Data extract:
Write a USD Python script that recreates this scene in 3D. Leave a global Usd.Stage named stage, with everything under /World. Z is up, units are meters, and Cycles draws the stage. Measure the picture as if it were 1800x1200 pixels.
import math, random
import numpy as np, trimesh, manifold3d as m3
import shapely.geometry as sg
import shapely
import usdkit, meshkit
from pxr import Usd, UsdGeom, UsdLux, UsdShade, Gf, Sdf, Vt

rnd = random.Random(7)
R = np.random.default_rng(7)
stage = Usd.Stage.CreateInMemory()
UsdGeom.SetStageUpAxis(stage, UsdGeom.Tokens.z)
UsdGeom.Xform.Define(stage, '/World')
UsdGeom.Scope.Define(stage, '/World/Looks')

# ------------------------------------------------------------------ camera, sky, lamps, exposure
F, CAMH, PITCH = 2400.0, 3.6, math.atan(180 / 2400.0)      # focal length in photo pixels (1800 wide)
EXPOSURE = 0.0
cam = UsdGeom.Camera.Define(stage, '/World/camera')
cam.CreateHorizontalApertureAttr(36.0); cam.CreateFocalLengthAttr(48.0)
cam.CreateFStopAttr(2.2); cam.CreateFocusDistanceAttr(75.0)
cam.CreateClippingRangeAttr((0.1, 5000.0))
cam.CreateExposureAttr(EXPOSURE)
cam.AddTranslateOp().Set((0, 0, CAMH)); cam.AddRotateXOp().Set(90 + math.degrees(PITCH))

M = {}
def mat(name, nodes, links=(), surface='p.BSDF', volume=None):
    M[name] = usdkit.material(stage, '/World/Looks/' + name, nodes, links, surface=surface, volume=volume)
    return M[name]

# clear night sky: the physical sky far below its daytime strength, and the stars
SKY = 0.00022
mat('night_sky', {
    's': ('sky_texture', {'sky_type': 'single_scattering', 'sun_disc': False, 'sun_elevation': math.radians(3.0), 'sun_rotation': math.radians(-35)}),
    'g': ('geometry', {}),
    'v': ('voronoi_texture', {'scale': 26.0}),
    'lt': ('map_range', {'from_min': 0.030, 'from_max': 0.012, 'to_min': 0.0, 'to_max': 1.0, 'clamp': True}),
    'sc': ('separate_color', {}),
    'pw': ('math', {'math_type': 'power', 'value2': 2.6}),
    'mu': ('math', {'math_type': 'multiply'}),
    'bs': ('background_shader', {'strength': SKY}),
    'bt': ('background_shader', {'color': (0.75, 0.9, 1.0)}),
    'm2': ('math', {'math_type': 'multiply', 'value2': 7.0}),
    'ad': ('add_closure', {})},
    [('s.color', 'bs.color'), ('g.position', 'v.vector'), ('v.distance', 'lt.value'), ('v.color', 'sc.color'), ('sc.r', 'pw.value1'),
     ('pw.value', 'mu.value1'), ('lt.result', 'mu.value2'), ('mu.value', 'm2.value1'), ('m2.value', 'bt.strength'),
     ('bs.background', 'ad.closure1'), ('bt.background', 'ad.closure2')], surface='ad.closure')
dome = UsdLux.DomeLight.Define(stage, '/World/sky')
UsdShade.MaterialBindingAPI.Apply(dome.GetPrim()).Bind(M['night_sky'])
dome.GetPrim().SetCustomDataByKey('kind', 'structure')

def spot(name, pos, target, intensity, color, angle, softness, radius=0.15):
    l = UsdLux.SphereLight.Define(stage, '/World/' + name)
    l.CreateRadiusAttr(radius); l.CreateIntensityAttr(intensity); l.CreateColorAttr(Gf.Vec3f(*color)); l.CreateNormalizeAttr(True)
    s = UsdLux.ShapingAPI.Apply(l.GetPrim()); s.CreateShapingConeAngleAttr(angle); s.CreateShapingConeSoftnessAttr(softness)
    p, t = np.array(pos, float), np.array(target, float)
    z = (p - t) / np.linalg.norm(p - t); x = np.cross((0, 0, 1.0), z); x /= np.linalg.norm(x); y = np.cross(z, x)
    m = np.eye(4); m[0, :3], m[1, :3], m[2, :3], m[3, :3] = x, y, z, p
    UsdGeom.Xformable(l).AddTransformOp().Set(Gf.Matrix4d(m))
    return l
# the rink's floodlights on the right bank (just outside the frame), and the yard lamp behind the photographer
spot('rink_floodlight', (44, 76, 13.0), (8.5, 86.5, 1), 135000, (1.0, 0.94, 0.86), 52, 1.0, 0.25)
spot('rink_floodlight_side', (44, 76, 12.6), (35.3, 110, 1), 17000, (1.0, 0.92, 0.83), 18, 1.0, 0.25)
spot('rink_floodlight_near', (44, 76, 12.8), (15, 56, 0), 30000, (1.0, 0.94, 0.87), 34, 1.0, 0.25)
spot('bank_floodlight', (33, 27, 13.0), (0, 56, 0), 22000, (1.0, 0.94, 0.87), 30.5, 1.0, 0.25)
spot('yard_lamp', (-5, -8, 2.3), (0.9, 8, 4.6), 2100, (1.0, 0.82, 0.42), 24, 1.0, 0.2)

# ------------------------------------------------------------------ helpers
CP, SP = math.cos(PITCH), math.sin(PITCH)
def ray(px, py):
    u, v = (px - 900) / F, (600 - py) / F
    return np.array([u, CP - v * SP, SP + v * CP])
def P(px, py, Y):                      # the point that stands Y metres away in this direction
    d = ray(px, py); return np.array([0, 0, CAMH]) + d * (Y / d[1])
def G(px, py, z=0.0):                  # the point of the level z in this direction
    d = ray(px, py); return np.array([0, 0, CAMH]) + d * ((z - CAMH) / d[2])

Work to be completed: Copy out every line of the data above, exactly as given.

Solution for this task:
Write a USD Python script that recreates this scene in 3D. Leave a global Usd.Stage named stage, with everything under /World. Z is up, units are meters, and Cycles draws the stage. Measure the picture as if it were 1800x1200 pixels.
import math, random
import numpy as np, trimesh, manifold3d as m3
import shapely.geometry as sg
import shapely
import usdkit, meshkit
from pxr import Usd, UsdGeom, UsdLux, UsdShade, Gf, Sdf, Vt

rnd = random.Random(7)
R = np.random.default_rng(7)
stage = Usd.Stage.CreateInMemory()
UsdGeom.SetStageUpAxis(stage, UsdGeom.Tokens.z)
UsdGeom.Xform.Define(stage, '/World')
UsdGeom.Scope.Define(stage, '/World/Looks')

# ------------------------------------------------------------------ camera, sky, lamps, exposure
F, CAMH, PITCH = 2400.0, 3.6, math.atan(180 / 2400.0)      # focal length in photo pixels (1800 wide)
EXPOSURE = 0.0
cam = UsdGeom.Camera.Define(stage, '/World/camera')
cam.CreateHorizontalApertureAttr(36.0); cam.CreateFocalLengthAttr(48.0)
cam.CreateFStopAttr(2.2); cam.CreateFocusDistanceAttr(75.0)
cam.CreateClippingRangeAttr((0.1, 5000.0))
cam.CreateExposureAttr(EXPOSURE)
cam.AddTranslateOp().Set((0, 0, CAMH)); cam.AddRotateXOp().Set(90 + math.degrees(PITCH))

M = {}
def mat(name, nodes, links=(), surface='p.BSDF', volume=None):
    M[name] = usdkit.material(stage, '/World/Looks/' + name, nodes, links, surface=surface, volume=volume)
    return M[name]

# clear night sky: the physical sky far below its daytime strength, and the stars
SKY = 0.00022
mat('night_sky', {
    's': ('sky_texture', {'sky_type': 'single_scattering', 'sun_disc': False, 'sun_elevation': math.radians(3.0), 'sun_rotation': math.radians(-35)}),
    'g': ('geometry', {}),
    'v': ('voronoi_texture', {'scale': 26.0}),
    'lt': ('map_range', {'from_min': 0.030, 'from_max': 0.012, 'to_min': 0.0, 'to_max': 1.0, 'clamp': True}),
    'sc': ('separate_color', {}),
    'pw': ('math', {'math_type': 'power', 'value2': 2.6}),
    'mu': ('math', {'math_type': 'multiply'}),
    'bs': ('background_shader', {'strength': SKY}),
    'bt': ('background_shader', {'color': (0.75, 0.9, 1.0)}),
    'm2': ('math', {'math_type': 'multiply', 'value2': 7.0}),
    'ad': ('add_closure', {})},
    [('s.color', 'bs.color'), ('g.position', 'v.vector'), ('v.distance', 'lt.value'), ('v.color', 'sc.color'), ('sc.r', 'pw.value1'),
     ('pw.value', 'mu.value1'), ('lt.result', 'mu.value2'), ('mu.value', 'm2.value1'), ('m2.value', 'bt.strength'),
     ('bs.background', 'ad.closure1'), ('bt.background', 'ad.closure2')], surface='ad.closure')
dome = UsdLux.DomeLight.Define(stage, '/World/sky')
UsdShade.MaterialBindingAPI.Apply(dome.GetPrim()).Bind(M['night_sky'])
dome.GetPrim().SetCustomDataByKey('kind', 'structure')

def spot(name, pos, target, intensity, color, angle, softness, radius=0.15):
    l = UsdLux.SphereLight.Define(stage, '/World/' + name)
    l.CreateRadiusAttr(radius); l.CreateIntensityAttr(intensity); l.CreateColorAttr(Gf.Vec3f(*color)); l.CreateNormalizeAttr(True)
    s = UsdLux.ShapingAPI.Apply(l.GetPrim()); s.CreateShapingConeAngleAttr(angle); s.CreateShapingConeSoftnessAttr(softness)
    p, t = np.array(pos, float), np.array(target, float)
    z = (p - t) / np.linalg.norm(p - t); x = np.cross((0, 0, 1.0), z); x /= np.linalg.norm(x); y = np.cross(z, x)
    m = np.eye(4); m[0, :3], m[1, :3], m[2, :3], m[3, :3] = x, y, z, p
    UsdGeom.Xformable(l).AddTransformOp().Set(Gf.Matrix4d(m))
    return l
# the rink's floodlights on the right bank (just outside the frame), and the yard lamp behind the photographer
spot('rink_floodlight', (44, 76, 13.0), (8.5, 86.5, 1), 135000, (1.0, 0.94, 0.86), 52, 1.0, 0.25)
spot('rink_floodlight_side', (44, 76, 12.6), (35.3, 110, 1), 17000, (1.0, 0.92, 0.83), 18, 1.0, 0.25)
spot('rink_floodlight_near', (44, 76, 12.8), (15, 56, 0), 30000, (1.0, 0.94, 0.87), 34, 1.0, 0.25)
spot('bank_floodlight', (33, 27, 13.0), (0, 56, 0), 22000, (1.0, 0.94, 0.87), 30.5, 1.0, 0.25)
spot('yard_lamp', (-5, -8, 2.3), (0.9, 8, 4.6), 2100, (1.0, 0.82, 0.42), 24, 1.0, 0.2)

# ------------------------------------------------------------------ helpers
CP, SP = math.cos(PITCH), math.sin(PITCH)
def ray(px, py):
    u, v = (px - 900) / F, (600 - py) / F
    return np.array([u, CP - v * SP, SP + v * CP])
def P(px, py, Y):                      # the point that stands Y metres away in this direction
    d = ray(px, py); return np.array([0, 0, CAMH]) + d * (Y / d[1])
def G(px, py, z=0.0):                  # the point of the level z in this direction
    d = ray(px, py); return np.array([0, 0, CAMH]) + d * ((z - CAMH) / d[2])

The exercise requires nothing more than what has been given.